■ **REQUIRED TASK**: Write out each line of the material again, word for word.

───── DATA IN THIS EXERCISE ─────

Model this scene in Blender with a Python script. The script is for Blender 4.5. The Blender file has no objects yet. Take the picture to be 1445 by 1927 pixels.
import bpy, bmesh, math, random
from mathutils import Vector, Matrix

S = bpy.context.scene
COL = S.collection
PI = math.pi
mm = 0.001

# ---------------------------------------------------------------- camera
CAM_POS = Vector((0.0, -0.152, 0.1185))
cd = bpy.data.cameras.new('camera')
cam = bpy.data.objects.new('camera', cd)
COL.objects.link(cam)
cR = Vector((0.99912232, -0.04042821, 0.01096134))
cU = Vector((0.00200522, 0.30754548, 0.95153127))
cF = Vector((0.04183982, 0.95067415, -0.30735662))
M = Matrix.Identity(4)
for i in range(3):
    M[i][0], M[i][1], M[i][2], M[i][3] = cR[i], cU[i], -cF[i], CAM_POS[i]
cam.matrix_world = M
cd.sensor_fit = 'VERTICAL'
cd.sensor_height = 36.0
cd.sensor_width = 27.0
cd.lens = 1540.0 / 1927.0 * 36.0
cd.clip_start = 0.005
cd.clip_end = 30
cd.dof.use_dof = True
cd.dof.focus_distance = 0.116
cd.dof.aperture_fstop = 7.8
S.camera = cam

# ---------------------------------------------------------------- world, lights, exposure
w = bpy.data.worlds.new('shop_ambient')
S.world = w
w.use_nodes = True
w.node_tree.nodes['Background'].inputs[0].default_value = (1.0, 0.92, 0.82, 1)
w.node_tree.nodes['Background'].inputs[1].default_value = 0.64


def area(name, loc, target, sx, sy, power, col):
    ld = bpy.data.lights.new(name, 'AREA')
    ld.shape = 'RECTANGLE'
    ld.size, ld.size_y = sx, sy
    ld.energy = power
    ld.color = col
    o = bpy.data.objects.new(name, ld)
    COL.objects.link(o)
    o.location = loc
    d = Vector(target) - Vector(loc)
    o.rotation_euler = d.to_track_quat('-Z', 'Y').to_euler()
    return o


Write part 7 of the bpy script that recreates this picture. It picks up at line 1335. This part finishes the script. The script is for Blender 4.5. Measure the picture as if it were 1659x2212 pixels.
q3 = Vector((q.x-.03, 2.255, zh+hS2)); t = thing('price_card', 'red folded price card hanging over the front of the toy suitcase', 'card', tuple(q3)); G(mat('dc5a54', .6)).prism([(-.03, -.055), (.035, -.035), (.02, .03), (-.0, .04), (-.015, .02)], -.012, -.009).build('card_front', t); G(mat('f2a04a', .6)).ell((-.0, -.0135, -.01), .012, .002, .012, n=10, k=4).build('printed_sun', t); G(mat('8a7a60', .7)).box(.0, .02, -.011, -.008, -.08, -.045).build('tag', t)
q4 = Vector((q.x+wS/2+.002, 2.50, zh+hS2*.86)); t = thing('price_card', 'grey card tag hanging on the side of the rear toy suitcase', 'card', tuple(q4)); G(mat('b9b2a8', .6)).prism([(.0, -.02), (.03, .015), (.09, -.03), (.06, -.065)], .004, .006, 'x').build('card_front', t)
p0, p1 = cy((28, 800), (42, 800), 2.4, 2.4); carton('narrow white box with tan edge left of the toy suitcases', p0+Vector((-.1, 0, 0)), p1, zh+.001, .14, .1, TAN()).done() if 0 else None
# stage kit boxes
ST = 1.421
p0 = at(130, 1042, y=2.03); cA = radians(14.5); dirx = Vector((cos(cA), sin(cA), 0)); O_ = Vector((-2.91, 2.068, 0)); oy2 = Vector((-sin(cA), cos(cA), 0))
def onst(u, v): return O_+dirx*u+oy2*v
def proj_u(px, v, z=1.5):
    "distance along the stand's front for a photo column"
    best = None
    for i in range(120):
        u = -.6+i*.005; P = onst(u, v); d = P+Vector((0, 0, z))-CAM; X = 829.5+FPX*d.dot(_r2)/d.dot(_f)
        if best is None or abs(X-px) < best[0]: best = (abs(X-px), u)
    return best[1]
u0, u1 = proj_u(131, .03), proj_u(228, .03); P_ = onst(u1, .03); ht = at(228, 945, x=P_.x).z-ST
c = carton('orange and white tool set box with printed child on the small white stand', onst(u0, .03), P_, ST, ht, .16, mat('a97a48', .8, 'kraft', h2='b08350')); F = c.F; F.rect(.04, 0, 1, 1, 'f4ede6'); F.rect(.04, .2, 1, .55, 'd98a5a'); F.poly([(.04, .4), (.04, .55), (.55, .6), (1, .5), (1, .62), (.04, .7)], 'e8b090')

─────

■ **RESULT OF THE TASK**:
Model this scene in Blender with a Python script. The script is for Blender 4.5. The Blender file has no objects yet. Take the picture to be 1445 by 1927 pixels.
import bpy, bmesh, math, random
from mathutils import Vector, Matrix

S = bpy.context.scene
COL = S.collection
PI = math.pi
mm = 0.001

# ---------------------------------------------------------------- camera
CAM_POS = Vector((0.0, -0.152, 0.1185))
cd = bpy.data.cameras.new('camera')
cam = bpy.data.objects.new('camera', cd)
COL.objects.link(cam)
cR = Vector((0.99912232, -0.04042821, 0.01096134))
cU = Vector((0.00200522, 0.30754548, 0.95153127))
cF = Vector((0.04183982, 0.95067415, -0.30735662))
M = Matrix.Identity(4)
for i in range(3):
    M[i][0], M[i][1], M[i][2], M[i][3] = cR[i], cU[i], -cF[i], CAM_POS[i]
cam.matrix_world = M
cd.sensor_fit = 'VERTICAL'
cd.sensor_height = 36.0
cd.sensor_width = 27.0
cd.lens = 1540.0 / 1927.0 * 36.0
cd.clip_start = 0.005
cd.clip_end = 30
cd.dof.use_dof = True
cd.dof.focus_distance = 0.116
cd.dof.aperture_fstop = 7.8
S.camera = cam

# ---------------------------------------------------------------- world, lights, exposure
w = bpy.data.worlds.new('shop_ambient')
S.world = w
w.use_nodes = True
w.node_tree.nodes['Background'].inputs[0].default_value = (1.0, 0.92, 0.82, 1)
w.node_tree.nodes['Background'].inputs[1].default_value = 0.64


def area(name, loc, target, sx, sy, power, col):
    ld = bpy.data.lights.new(name, 'AREA')
    ld.shape = 'RECTANGLE'
    ld.size, ld.size_y = sx, sy
    ld.energy = power
    ld.color = col
    o = bpy.data.objects.new(name, ld)
    COL.objects.link(o)
    o.location = loc
    d = Vector(target) - Vector(loc)
    o.rotation_euler = d.to_track_quat('-Z', 'Y').to_euler()
    return o


Write part 7 of the bpy script that recreates this picture. It picks up at line 1335. This part finishes the script. The script is for Blender 4.5. Measure the picture as if it were 1659x2212 pixels.
q3 = Vector((q.x-.03, 2.255, zh+hS2)); t = thing('price_card', 'red folded price card hanging over the front of the toy suitcase', 'card', tuple(q3)); G(mat('dc5a54', .6)).prism([(-.03, -.055), (.035, -.035), (.02, .03), (-.0, .04), (-.015, .02)], -.012, -.009).build('card_front', t); G(mat('f2a04a', .6)).ell((-.0, -.0135, -.01), .012, .002, .012, n=10, k=4).build('printed_sun', t); G(mat('8a7a60', .7)).box(.0, .02, -.011, -.008, -.08, -.045).build('tag', t)
q4 = Vector((q.x+wS/2+.002, 2.50, zh+hS2*.86)); t = thing('price_card', 'grey card tag hanging on the side of the rear toy suitcase', 'card', tuple(q4)); G(mat('b9b2a8', .6)).prism([(.0, -.02), (.03, .015), (.09, -.03), (.06, -.065)], .004, .006, 'x').build('card_front', t)
p0, p1 = cy((28, 800), (42, 800), 2.4, 2.4); carton('narrow white box with tan edge left of the toy suitcases', p0+Vector((-.1, 0, 0)), p1, zh+.001, .14, .1, TAN()).done() if 0 else None
# stage kit boxes
ST = 1.421
p0 = at(130, 1042, y=2.03); cA = radians(14.5); dirx = Vector((cos(cA), sin(cA), 0)); O_ = Vector((-2.91, 2.068, 0)); oy2 = Vector((-sin(cA), cos(cA), 0))
def onst(u, v): return O_+dirx*u+oy2*v
def proj_u(px, v, z=1.5):
    "distance along the stand's front for a photo column"
    best = None
    for i in range(120):
        u = -.6+i*.005; P = onst(u, v); d = P+Vector((0, 0, z))-CAM; X = 829.5+FPX*d.dot(_r2)/d.dot(_f)
        if best is None or abs(X-px) < best[0]: best = (abs(X-px), u)
    return best[1]
u0, u1 = proj_u(131, .03), proj_u(228, .03); P_ = onst(u1, .03); ht = at(228, 945, x=P_.x).z-ST
c = carton('orange and white tool set box with printed child on the small white stand', onst(u0, .03), P_, ST, ht, .16, mat('a97a48', .8, 'kraft', h2='b08350')); F = c.F; F.rect(.04, 0, 1, 1, 'f4ede6'); F.rect(.04, .2, 1, .55, 'd98a5a'); F.poly([(.04, .4), (.04, .55), (.55, .6), (1, .5), (1, .62), (.04, .7)], 'e8b090')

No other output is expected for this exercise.